Garret Graves U.S. House of Representatives from Louisiana's 6th district | Official U.S. House Headshot

U.S. Representatives Garret Graves (R-LA-06) and Abigail Spanberger (D-VA-07) have officially filed a discharge petition to prompt a vote in the U.S. House of Representatives on their bipartisan legislation aimed at eliminating the Windfall Elimination Provision (WEP) and the Government Pension Offset (GPO).

The Social Security Fairness Act, introduced by Graves and Spanberger, seeks to remove these provisions from the Social Security Act of 1983. The WEP and GPO currently reduce or eliminate Social Security benefits for millions of Americans who have spent significant portions of their careers in public service roles such as police officers, firefighters, and educators. The bill has garnered 326 cosponsors, surpassing the 218 signatures required on the discharge petition to bring it to a floor vote.
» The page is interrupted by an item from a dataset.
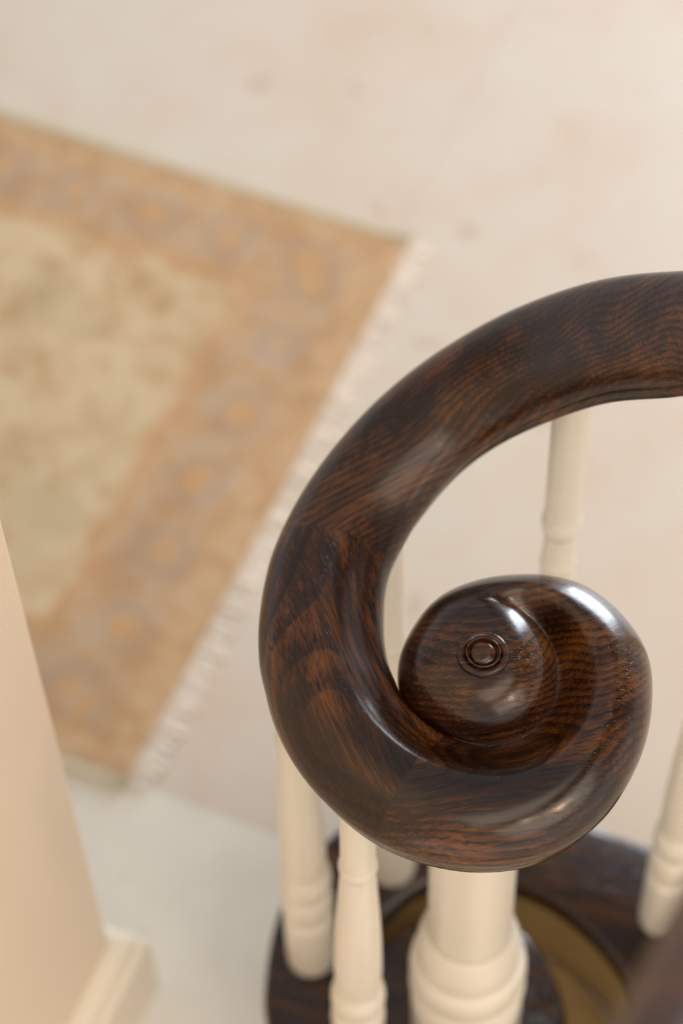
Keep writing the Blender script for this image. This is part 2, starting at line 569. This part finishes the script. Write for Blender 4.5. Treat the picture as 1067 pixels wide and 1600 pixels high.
# ------------------------------------------------------------------ curtail step
def catmull(pts, per=8, closed=False):
    P = [np.array(p, float) for p in pts]; out = []
    n = len(P)
    for i in range(n if closed else n - 1):
        if closed:
            p0, p1, p2, p3 = P[i - 1], P[i], P[(i + 1) % n], P[(i + 2) % n]
        else:
            p1, p2 = P[i], P[i + 1]
            p0 = P[i - 1] if i else 2 * p1 - p2
            p3 = P[i + 2] if i + 2 < n else 2 * p2 - p1
        for j in range(per):
            t = j / per
            out.append(0.5 * ((2 * p1) + (-p0 + p2) * t + (2 * p0 - 5 * p1 + 4 * p2 - p3) * t * t + (-p0 + 3 * p1 - 3 * p2 + p3) * t ** 3))
    if not closed:
        out.append(P[-1])
    return out


edge_out = catmull([(-.06, -.26), (-.13, -.16), (-.168, -.064), (-.183, -.003), (-.186, .035), (-.179, .093), (-.162, .140), (-.125, .190), (-.065, .235),
                    (.01, .262), (.060, .268), (.098, .245), (.118, .210), (.134, .195)], 6)
edge_far = [np.array(p) for p in [(.16, .1855), (.20, .169), (.40, .085), (.56, .017)]]
edge_back = [np.array(p) for p in [(.46, -.22), (.36, -.30), (.26, -.30)]]
edge_ring = catmull([(.20, -.20), (.172, -.10), (.162, -.03), (.156, .019), (.143, .051), (.118, .086), (.084, .117), (.048, .134), (.005, .142), (-.034, .134),
                     (-.062, .113), (-.084, .088), (-.101, .062)], 6)
edge_disc = catmull([(-.099, .050), (-.082, .064), (-.062, .088), (-.037, .104), (0, .111), (.030, .106), (.050, .095), (.067, .079), (.082, .051), (.092, .020), (.094, -.006), (.090, -.04),
                     (.072, -.08), (.035, -.13), (-.01, -.20)], 6)
outline = edge_out + edge_far + edge_back + edge_ring + edge_disc


def inset(poly, d):
    n = len(poly); out = []
    area2 = sum(poly[i][0] * poly[(i + 1) % n][1] - poly[(i + 1) % n][0] * poly[i][1] for i in range(n))
    sg = 1 if area2 > 0 else -1
    for i in range(n):
        a, b, c = poly[i - 1], poly[i], poly[(i + 1) % n]
        d1 = (b - a) / (np.linalg.norm(b - a) + 1e-9); d2 = (c - b) / (np.linalg.norm(c - b) + 1e-9)
        n1 = np.array([-d1[1], d1[0]]) * sg; n2 = np.array([-d2[1], d2[0]]) * sg
        nn = n1 + n2; ln = np.linalg.norm(nn)
        nn = nn / ln if ln > 1e-3 else n1
        k_ = 1 / max(nn.dot(n1), 0.5)
        out.append(b + nn * d * k_)
    return out


def loft_outline(poly, levels):
    """levels: (inset, z) from bottom to top, closed with n-gon caps"""
    V = []; F_ = []; n = len(poly)
    for d, z in levels:
        for p in inset(poly, d):
            V.append((p[0], p[1], z))
    for j in range(len(levels) - 1):
        for i in range(n):
            a, b = j * n + i, j * n + (i + 1) % n
            F_.append((b, a, a + n, b + n))
    F_.append(tuple(range(n)))
    F_.append(tuple(reversed(range((len(levels) - 1) * n, len(levels) * n))))
    return V, F_


step = empty('curtail_step', (0, 0, 0), 'curved bottom stair step with dark oak tread and tan riser under the newel post', 'stair step')
V, Fc = loft_outline(outline, [(.008, .150), (.003, .1515), (.0005, .156), (0, .164), (.0005, .172), (.003, .1775), (.008, .180)])
tr = mesh_obj('tread', V, Fc, [OAK_D], step)
auto_sharp(tr, 50)
V, Fc = loft_outline(outline, [(.020, 0.0), (.020, .150)])
ri = mesh_obj('riser', V, Fc, [RISER], step)
auto_sharp(ri, 50)
for o in (tr, ri):
    bm = bmesh.new(); bm.from_mesh(o.data); bmesh.ops.recalc_face_normals(bm, faces=bm.faces); bm.to_mesh(o.data); bm.free()

V, Fc = prism([(-.10, .05), (-.05, .13), (.03, .15), (.11, .12), (.165, .04), (.175, -.05), (.20, -.17), (.02, -.17)], 0.0, 0.012)
mesh_obj('gap_shade_panel', V, Fc, [RISER], step, smooth=False)  # added sheet over the gap floor, its tan standing in for shade there

# ------------------------------------------------------------------ newel post
TZ = 0.18
newel = empty('newel_post', (0, 0, TZ), 'thick cream turned newel post under the middle of the scroll', 'newel post')
prof = [(.049, 0.0, True), (.0495, .03), (.0500, .078, True), (.0475, .081), (.0475, .084, True), (.0500, .090), (.0515, .097), (.0500, .104, True), (.0482, .106),
        (.0482, .111, True), (.0505, .118), (.0512, .130), (.0500, .142), (.0470, .150, True), (.0448, .152), (.0448, .158, True), (.0455, .164), (.0450, .176), (.0425, .190), (.0395, .203), (.0368, .212, True),
        (.0358, .216), (.0356, .26), (.0352, .40), (.0345, ZE - TZ - .022)]
cut = [p[1] for p in prof].index(.212)
for nm, pf in (('turned_base', prof[:cut + 1]), ('shaft', prof[cut:])):
    V, Fc = lathe(smooth_profile(pf, 5), 72)
    p_ = mesh_obj(nm, V, Fc, [CREAM], newel)
    auto_sharp(p_, 50)


# ------------------------------------------------------------------ balusters
def baluster_mesh(height):
    """turned spindle; the lower turning is fixed from the foot, the upper ring sits a set distance below the rail"""
    H = height; zr = H - .205
    pr = [(.0222, 0.0, True), (.0227, .004), (.0228, .05), (.0226, .098, True), (.0205, .101), (.0205, .105, True), (.0228, .111), (.0234, .124), (.0226, .139), (.0200, .147, True),
          (.0198, .151, True), (.0222, .156), (.0233, .166), (.0226, .178), (.0200, .187, True), (.0192, .192, True), (.0199, .21), (.0200, .24), (.0188, .30), (.0163, .36), (.0140, .408, True),
          (.0139, .412, True), (.0150, .417), (.0153, .421), (.0150, .425), (.0139, .430, True)]
    if zr > .45:
        pr += [(.0137, .435), (.0135, zr - .010, True), (.0158, zr - .007), (.0166, zr), (.0158, zr + .007), (.0146, zr + .010, True), (.0146, zr + .02), (.0152, H - .02), (.0152, H)]
    else:
        pr += [(.0137, .435), (.0137, H - .05), (.0139, H)]
    V, Fc = lathe(smooth_profile(pr, 4), 48)
    me = bpy.data.meshes.new('spindle')
    me.from_pydata(V, [], Fc)
    for p in me.polygons: p.use_smooth = True
    me.materials.append(CREAM); me.update()
    return me


def rail_under(x, y):
    A = np.array(RAIL); ks = np.arange(len(RAIL)); best = None
    for k_ in np.arange(0, 16, .05):
        r = interp(ks, A, k_)
        d = math.hypot((r[0] + r[2]) / 2 - x, (r[1] + r[3]) / 2 - y)
        if best is None or d < best[0]: best = (d, r[4] - .024 * r[5] / .031)
    return best[1]


BALS = [((-.0656, .1562), .590, 'cream baluster foot showing between the fat newel post and front left baluster', 0),
        ((-.1415, .0652), .590, 'cream baluster furthest left, its plain round foot on the dark tread by the outer edge', 0),
        ((-.0985, -.0440), .590, 'cream baluster nearest the camera left of the newel, vase turning below a thin ring', 1),
        ((.0754, .2310), .716, 'cream baluster seen upright through the open curve of the rail above the scroll', 0),
        ((.1890, .1015), .845, 'cream baluster at right edge, standing on the dark tread right of the newel', 0)]
for (x, y), h, lab, lean in BALS:
    me = baluster_mesh(rail_under(x, y) - TZ - (.0 if y < .17 and x < .1 else .006))
    o = bpy.data.objects.new('baluster', me); COL.objects.link(o)
    o.location = (x, y, TZ)
    if lean: o.rotation_euler = (0, math.radians(1.0), 0)
    tag(o, lab, 'baluster', 'balusters under the curved handrail')
    auto_sharp(o, 50)

# ------------------------------------------------------------------ handrail
rows, domes = build_rail_arrays()
VERTS = []; FACES = []; PART = []; MAT = []      # part: 0 rail, 1 volute, 2 moulding


def addv(p):
    VERTS.append(tuple(p)); return len(VERTS) - 1


nside = len(SIDE) - 1; MS = 4                    # side faces from index MS on are the moulding
ids = []
for r in rows:
    ids.append(dict(i=[addv(p) for p in r['i']] if r['i'] is not None else None, t=[addv(p) for p in r['t']], o=[addv(p) for p in r['o']]))


def mat_of(row):
    if row['kind'] == 'rail':
        return 0 if row['s'] > 3.35 else 1
    return 1 if row['phi'] < 236 else 2


for a in range(len(rows) - 1):
    A_, B_ = ids[a], ids[a + 1]
    mt = mat_of(rows[a]); part = 1 if mt == 2 else 0
    for j in range(NT_):
        FACES.append((A_['t'][j], A_['t'][j + 1], B_['t'][j + 1], B_['t'][j])); PART.append(part); MAT.append(mt)
    La, Lb = [A_['t'][-1]] + A_['o'], [B_['t'][-1]] + B_['o']
    for j in range(nside):
        FACES.append((La[j], La[j + 1], Lb[j + 1], Lb[j])); PART.append(2 if j >= MS else part); MAT.append(mt)
    if A_['i'] is not None and B_['i'] is not None:
        La, Lb = A_['i'] + [A_['t'][0]], B_['i'] + [B_['t'][0]]
        for j in range(nside):
            FACES.append((La[j], La[j + 1], Lb[j + 1], Lb[j])); PART.append(2 if j < nside - MS else part); MAT.append(mt)
        FACES.append((A_['i'][0], B_['i'][0], B_['o'][-1], A_['o'][-1])); PART.append(2); MAT.append(mt)
    else:
        # underside fan to the axis
        c_ = addv((0, 0, ZE - SIDE[-1][1]))
        FACES.append((A_['o'][-1], c_, B_['o'][-1])); PART.append(2); MAT.append(mt)
# far end cap of the rail
cap = ids[0]['i'] + ids[0]['t'] + ids[0]['o']
FACES.append(tuple(cap)); PART.append(0); MAT.append(0)
# dome
dome_ids = [[addv(p) for p in col] for col in domes]
for a in range(len(domes) - 1):
    for j in range(30):
        q = (dome_ids[a][j], dome_ids[a][j + 1], dome_ids[a + 1][j + 1], dome_ids[a + 1][j])
        FACES.append(q); PART.append(1); MAT.append(2)

# weld: build a single mesh, remove doubles, take its normals, then split into parts
me = bpy.data.meshes.new('whole'); me.from_pydata(VERTS, [], FACES)
at = me.attributes.new('part', 'INT', 'FACE'); at.data.foreach_set('value', PART)
for p, i in zip(me.polygons, MAT): p.material_index = i
bm = bmesh.new(); bm.from_mesh(me)
bmesh.ops.remove_doubles(bm, verts=bm.verts, dist=2e-5)
bmesh.ops.dissolve_degenerate(bm, edges=bm.edges, dist=1e-6)
bmesh.ops.recalc_face_normals(bm, faces=bm.faces)
# orient: make sure top faces point up
s_ = sum(f.normal.z for f in bm.faces if f.calc_center_median().z > ZE + .01)
if s_ < 0:
    bmesh.ops.reverse_faces(bm, faces=bm.faces)
bm.normal_update()
lay = bm.faces.layers.int.get('part')
handrail = empty('handrail', (0, 0, ZE - .024), 'dark stained oak handrail curling round into a snail-shell scroll over the newel', 'handrail')
off = handrail.location


def split(name, part, mats):
    vm = {}; V = []; N = []; F_ = []; M_ = []
    for f in bm.faces:
        if f[lay] != part:
            continue
        idx = []
        for v in f.verts:
            if v.index not in vm:
                vm[v.index] = len(V); V.append(v.co - off); N.append(v.normal.copy())
            idx.append(vm[v.index])
        F_.append(idx); M_.append(f.material_index)
    o = mesh_obj(name, V, F_, mats, handrail, True, M_)
    o.data.normals_split_custom_set_from_vertices([tuple(n) for n in N])
    return o


bm.verts.index_update()
split('rail', 0, [OAK_A, OAK_B, OAK_C])
split('volute', 1, [OAK_A, OAK_B, OAK_C])
mo = split('under_moulding', 2, [OAK_A, OAK_B, OAK_C])
bm.free(); bpy.data.meshes.remove(me)

# turned rosette on the eye of the scroll
zc = ZTOP - off.z
rp = [(.0186, -.006, True), (.0182, -.0004, True), (.0178, .0010), (.0165, .0023), (.0148, .0024), (.0132, .0014), (.0126, .0008, True), (.0123, .0026), (.0116, .0033), (.0109, .0026), (.0104, -.0006, True),
      (.0098, -.0006, True), (.0093, .0012), (.0074, .0030), (.0040, .0042), (.0006, .0044)]
V, Fc = lathe(smooth_profile(rp, 5), 72, (0, 0, zc))
ro = mesh_obj('rosette', V, Fc, [OAK_C], handrail)
auto_sharp(ro, 55)

# ------------------------------------------------------------------ runner rug
rug = empty('runner_rug', (0, 0, 0), 'faded tan and cream oriental runner rug with ivory fringed end on stone floor', 'rug')
RB = Vector((-0.3446, 0.3398, 0))           # corner of the fringed end nearest the stairs
rug_dir_y = AU                               # across
rug_dir_x = Vector((-AU.y, AU.x, 0))         # along
L_, W_ = 2.3, 0.80
rz = math.atan2(rug_dir_x.y, rug_dir_x.x)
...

“For more than 40 years, millions of Americans who paid into Social Security during their careers have been stripped of their retirement benefits — retired police officers who began second careers after retiring from the force, retired teachers who took a summer job, retired federal employees who spent a portion of their careers in the private sector, retired firefighters who worked a second job, or other retired public servants who contributed to Social Security during their careers. We cannot drag our feet on addressing this basic issue of fairness,” said Graves and Spanberger. “Our legislation to eliminate these unjust penalties on public servants is supported by a bipartisan coalition of 326 lawmakers — far more than the majority needed for the discharge petition to succeed or for the bill to pass on the U.S. House floor.”

Graves and Spanberger continued, “Our Social Security Fairness Act is tied as the second-most cosponsored bill in the U.S. Congress. With broad support from lawmakers on both sides of the aisle, we must use every mechanism available to us to finally right this wrong for millions of Americans who serve our communities, keep our neighbors safe, and keep our country strong. We look forward to our bill’s cosponsors and our colleagues joining us in working to make sure all Americans receive the retirement security they earned.”

Graves and Spanberger reintroduced the Social Security Fairness Act in January 2023 at the start of the 118th Congress. In November 2023, they urged the U.S. House Ways and Means Committee to hold a hearing on reforms related to WEP and GPO; such a hearing was held later that month. By March 2024, they called for further action by urging a markup session on their bipartisan act.

Currently, WEP reduces earned Social Security benefits for individuals receiving public pensions from jobs not covered by Social Security—such as educators working part-time or summer jobs covered by Social Security but not earning it through public school employment. Similarly, GPO affects spousal benefits for federal, state, or local government employees whose jobs are not covered by Social Security; it reduces surviving spouses' benefits by two-thirds if they also collect government pensions.

The WEP impacts approximately two million beneficiaries while nearly 800,000 retirees are affected by GPO.